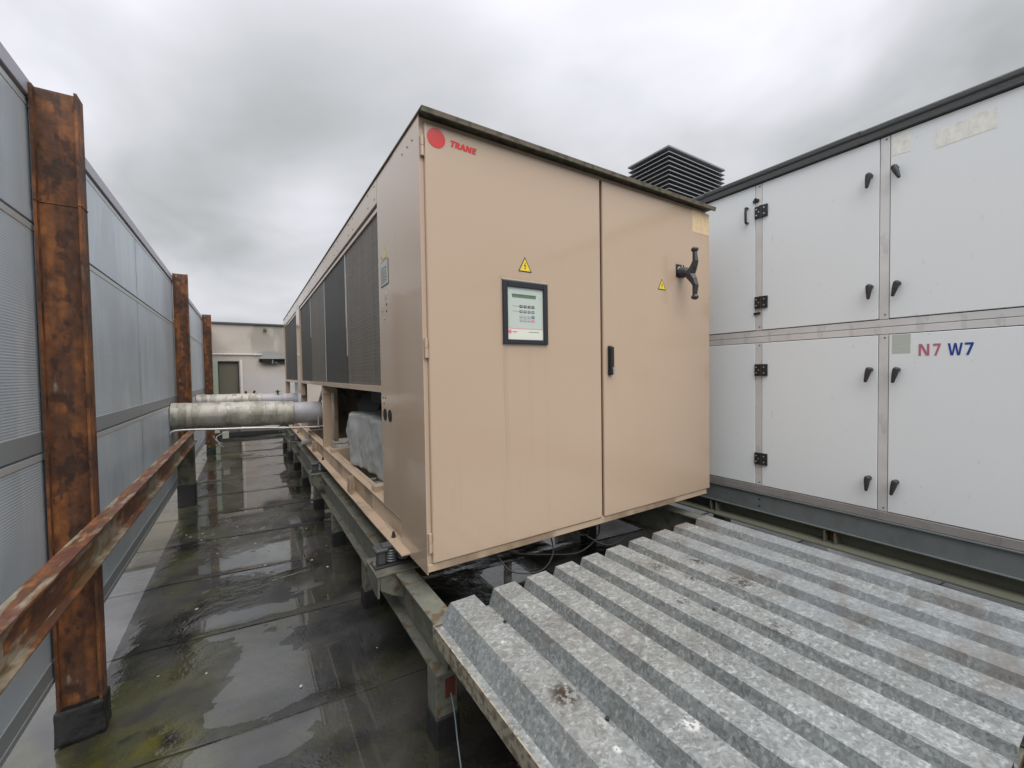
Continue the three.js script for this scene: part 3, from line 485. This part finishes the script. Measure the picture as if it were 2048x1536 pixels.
  part('base_rail', [box(2.86, 2.93, .848, .856, -10.2, -2.6), box(2.868, 2.876, .668, .848, -10.2, -2.1), box(2.84, 2.93, .657, .667, -10.2, -2.1)], M.base, t);
  for (const z of [-2.9, -4.6, -6.4, -8.2, -10.1]) part('cross_member', box(.71, 2.87, .70, .84, z - .04, z + .04), M.base, t);
  part('coil', box(2.86, 2.93, 1.50, 2.62, -10.1, -2.62), M.coil[1], t); part('fascia', box(2.93, 2.938, 2.62, 2.797, -10.18, -2.6), M.enamel, t);
  for (const z of [-4.7, -7.2, -10.1]) part('frame_leg', box(2.85, 2.93, .858, 1.5, z - .04, z + .04), M.enamel, t);
  part('coil_tray', box(.80, 2.86, 1.50, 1.53, -10.1, -2.62), M.zinc, t);
  // what stands inside the base: wrapped evaporator, compressors, pipework
  { let w = new THREE.BoxGeometry(.62, .45, 1.30, 24, 22, 56); w.deleteAttribute('uv'); w.deleteAttribute('normal'); w = mergeVertices(w, 1e-4); const p = w.attributes.position, hx = .31, hy = .225, hz = .65, r = .03, q = new THREE.Vector3(), n3 = new THREE.Vector3();
    for (let i = 0; i < p.count; i++) {
      q.fromBufferAttribute(p, i); n3.set(clamp(q.x, -hx + r, hx - r), clamp(q.y, -hy + r, hy - r), clamp(q.z, -hz + r, hz - r)); const d = q.clone().sub(n3); if (d.lengthSq() > 1e-9) q.copy(n3).add(d.normalize().multiplyScalar(r));
      const n = fbm(q.z * 4 + 3, q.y * 5 + q.x * 3, 3, 470) - .5, f = fbm(q.z * 14 + q.y * 9 + 3, q.y * 6 - q.z * 5 + q.x * 9, 3, 472) - .5;
      if (q.x < -.15) q.x += n * .05 + f * .016 + .022 * Math.exp(-(((q.z + .28 + .12 * clamp(-q.y - .08)) / .018) ** 2)) + .02 * Math.exp(-(((q.z + .22 + .5 * (q.y + .15)) / .02) ** 2)) * sstep(-.05, -.12, q.y) - .035 * Math.exp(-(((q.z + .45) / .12) ** 2));
      if (q.z < -.55) q.z -= .22 * Math.max(0, 1 - Math.abs(q.y - .03) / .14) * sstep(.35, -.25, q.x); q.y += n * .03 * (q.y > 0 ? 1 : .4); p.setXYZ(i, q.x, q.y, q.z);
    }
    w.computeVertexNormals(); part('insulation_cover', w.translate(1.10, 1.045, -3.36), M.cover, t); }
  part('evaporator', cyl(.27, [1.75, 1.15, -9.6], [1.75, 1.15, -3.0], 28), M.foam, t);
  part('compressor', [cyl(.24, [1.30, 1.20, -5.0], [1.30, 1.20, -4.1], 24), box(1.05, 1.6, .87, 1.1, -5.0, -4.1, .02), cyl(.15, [1.3, 1.38, -3.9], [1.3, 1.44, -2.8], 20), box(1.0, 1.6, 1.33, 1.49, -4.1, -2.7, .03)], M.foam, t);
  part('inner_panel', [box(.86, .90, .82, 1.49, -5.95, -5.25), box(.9, 1.6, .82, 1.49, -5.96, -5.92)], M.base, t);
  part('pipework', [tube([[.86, 1.1, -6.15], [1.05, 1.13, -6.15], [1.12, 1.3, -6.15], [1.3, 1.42, -6.0]], .13, 30, 16), ...[0, 1, 2].map((i) => tube([[1.1, 1.2 + i * .05, -5.75], [1.0, 1.36 + i * .03, -5.8], [.9, 1.40 + i * .025, -6.1], [.86, 1.2, -6.5]], .018, 30, 8)), tube([[.8, .95, -4.2], [1.3, .93, -4.3], [1.6, .98, -4.4]], .02, 20, 8)], M.foil, t);
  part('inner_box', box(.75, .80, 1.15, 1.48, -8.0, -7.7), M.white, t); part('inner_box', box(.82, .9, 1.05, 1.48, -9.5, -8.6), M.white, t);
}
{
  const c = thing('cable', 'thin black cables drooping under the front edge of the chiller', 'cable', [1.3, .5, -1.9]);
  part('strand', [tube([[1.02, .66, -2.0], [1.10, .62, -1.9], [1.14, .56, -1.82], [1.30, .535, -1.78], [1.45, .57, -1.86], [1.52, .66, -2.0]], .004, 50, 6), tube([[1.0, .66, -2.1], [1.2, .60, -1.95], [1.42, .55, -1.9], [1.7, .50, -1.9], [1.9, .56, -1.95], [2.0, .66, -2.1]], .005, 50, 6), tube([[1.6, .66, -2.0], [1.7, .60, -1.9], [1.8, .58, -1.95], [1.72, .62, -2.0], [1.85, .52, -1.85], [2.1, .5, -1.9]], .005, 60, 6)], M.cable, c);
}

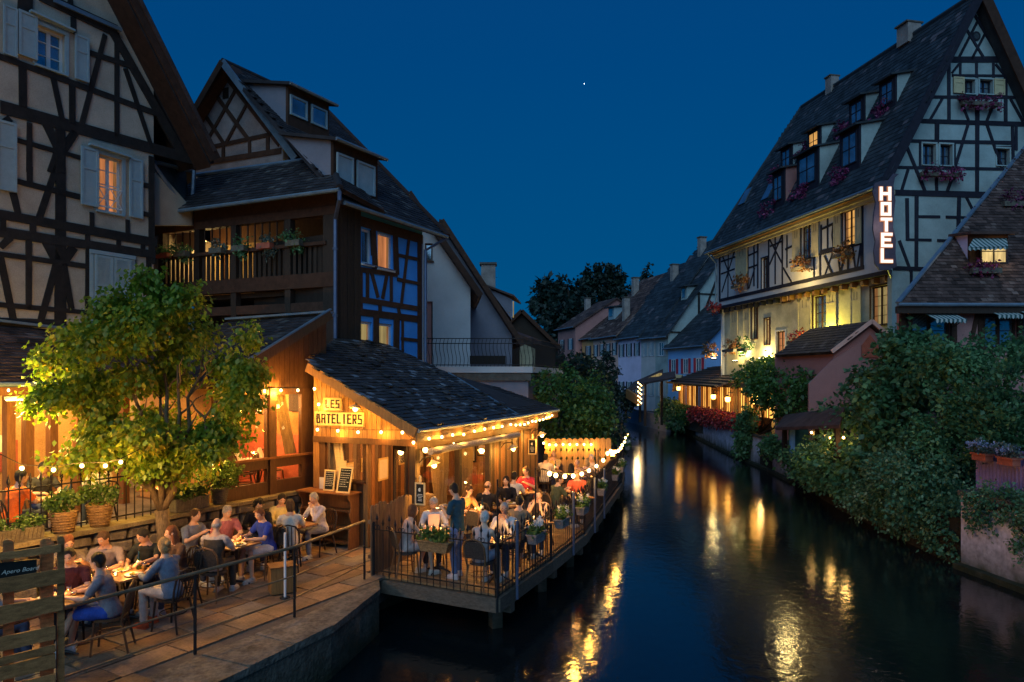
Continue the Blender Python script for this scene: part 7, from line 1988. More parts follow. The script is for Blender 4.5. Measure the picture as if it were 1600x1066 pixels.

^^^^^^^^

** What needs to be done **
Print all of the entries word for word. Skip any images they contain.

** The output **
Continue the three.js script for this scene: part 3, from line 485. This part finishes the script. Measure the picture as if it were 2048x1536 pixels.
  part('base_rail', [box(2.86, 2.93, .848, .856, -10.2, -2.6), box(2.868, 2.876, .668, .848, -10.2, -2.1), box(2.84, 2.93, .657, .667, -10.2, -2.1)], M.base, t);
  for (const z of [-2.9, -4.6, -6.4, -8.2, -10.1]) part('cross_member', box(.71, 2.87, .70, .84, z - .04, z + .04), M.base, t);
  part('coil', box(2.86, 2.93, 1.50, 2.62, -10.1, -2.62), M.coil[1], t); part('fascia', box(2.93, 2.938, 2.62, 2.797, -10.18, -2.6), M.enamel, t);
  for (const z of [-4.7, -7.2, -10.1]) part('frame_leg', box(2.85, 2.93, .858, 1.5, z - .04, z + .04), M.enamel, t);
  part('coil_tray', box(.80, 2.86, 1.50, 1.53, -10.1, -2.62), M.zinc, t);
  // what stands inside the base: wrapped evaporator, compressors, pipework
  { let w = new THREE.BoxGeometry(.62, .45, 1.30, 24, 22, 56); w.deleteAttribute('uv'); w.deleteAttribute('normal'); w = mergeVertices(w, 1e-4); const p = w.attributes.position, hx = .31, hy = .225, hz = .65, r = .03, q = new THREE.Vector3(), n3 = new THREE.Vector3();
    for (let i = 0; i < p.count; i++) {
      q.fromBufferAttribute(p, i); n3.set(clamp(q.x, -hx + r, hx - r), clamp(q.y, -hy + r, hy - r), clamp(q.z, -hz + r, hz - r)); const d = q.clone().sub(n3); if (d.lengthSq() > 1e-9) q.copy(n3).add(d.normalize().multiplyScalar(r));
      const n = fbm(q.z * 4 + 3, q.y * 5 + q.x * 3, 3, 470) - .5, f = fbm(q.z * 14 + q.y * 9 + 3, q.y * 6 - q.z * 5 + q.x * 9, 3, 472) - .5;
      if (q.x < -.15) q.x += n * .05 + f * .016 + .022 * Math.exp(-(((q.z + .28 + .12 * clamp(-q.y - .08)) / .018) ** 2)) + .02 * Math.exp(-(((q.z + .22 + .5 * (q.y + .15)) / .02) ** 2)) * sstep(-.05, -.12, q.y) - .035 * Math.exp(-(((q.z + .45) / .12) ** 2));
      if (q.z < -.55) q.z -= .22 * Math.max(0, 1 - Math.abs(q.y - .03) / .14) * sstep(.35, -.25, q.x); q.y += n * .03 * (q.y > 0 ? 1 : .4); p.setXYZ(i, q.x, q.y, q.z);
    }
    w.computeVertexNormals(); part('insulation_cover', w.translate(1.10, 1.045, -3.36), M.cover, t); }
  part('evaporator', cyl(.27, [1.75, 1.15, -9.6], [1.75, 1.15, -3.0], 28), M.foam, t);
  part('compressor', [cyl(.24, [1.30, 1.20, -5.0], [1.30, 1.20, -4.1], 24), box(1.05, 1.6, .87, 1.1, -5.0, -4.1, .02), cyl(.15, [1.3, 1.38, -3.9], [1.3, 1.44, -2.8], 20), box(1.0, 1.6, 1.33, 1.49, -4.1, -2.7, .03)], M.foam, t);
  part('inner_panel', [box(.86, .90, .82, 1.49, -5.95, -5.25), box(.9, 1.6, .82, 1.49, -5.96, -5.92)], M.base, t);
  part('pipework', [tube([[.86, 1.1, -6.15], [1.05, 1.13, -6.15], [1.12, 1.3, -6.15], [1.3, 1.42, -6.0]], .13, 30, 16), ...[0, 1, 2].map((i) => tube([[1.1, 1.2 + i * .05, -5.75], [1.0, 1.36 + i * .03, -5.8], [.9, 1.40 + i * .025, -6.1], [.86, 1.2, -6.5]], .018, 30, 8)), tube([[.8, .95, -4.2], [1.3, .93, -4.3], [1.6, .98, -4.4]], .02, 20, 8)], M.foil, t);
  part('inner_box', box(.75, .80, 1.15, 1.48, -8.0, -7.7), M.white, t); part('inner_box', box(.82, .9, 1.05, 1.48, -9.5, -8.6), M.white, t);
}
{
  const c = thing('cable', 'thin black cables drooping under the front edge of the chiller', 'cable', [1.3, .5, -1.9]);
  part('strand', [tube([[1.02, .66, -2.0], [1.10, .62, -1.9], [1.14, .56, -1.82], [1.30, .535, -1.78], [1.45, .57, -1.86], [1.52, .66, -2.0]], .004, 50, 6), tube([[1.0, .66, -2.1], [1.2, .60, -1.95], [1.42, .55, -1.9], [1.7, .50, -1.9], [1.9, .56, -1.95], [2.0, .66, -2.1]], .005, 50, 6), tube([[1.6, .66, -2.0], [1.7, .60, -1.9], [1.8, .58, -1.95], [1.72, .62, -2.0], [1.85, .52, -1.85], [2.1, .5, -1.9]], .005, 60, 6)], M.cable, c);
}

Continue the Blender Python script for this scene: part 7, from line 1988. More parts follow. The script is for Blender 4.5. Measure the picture as if it were 1600x1066 pixels.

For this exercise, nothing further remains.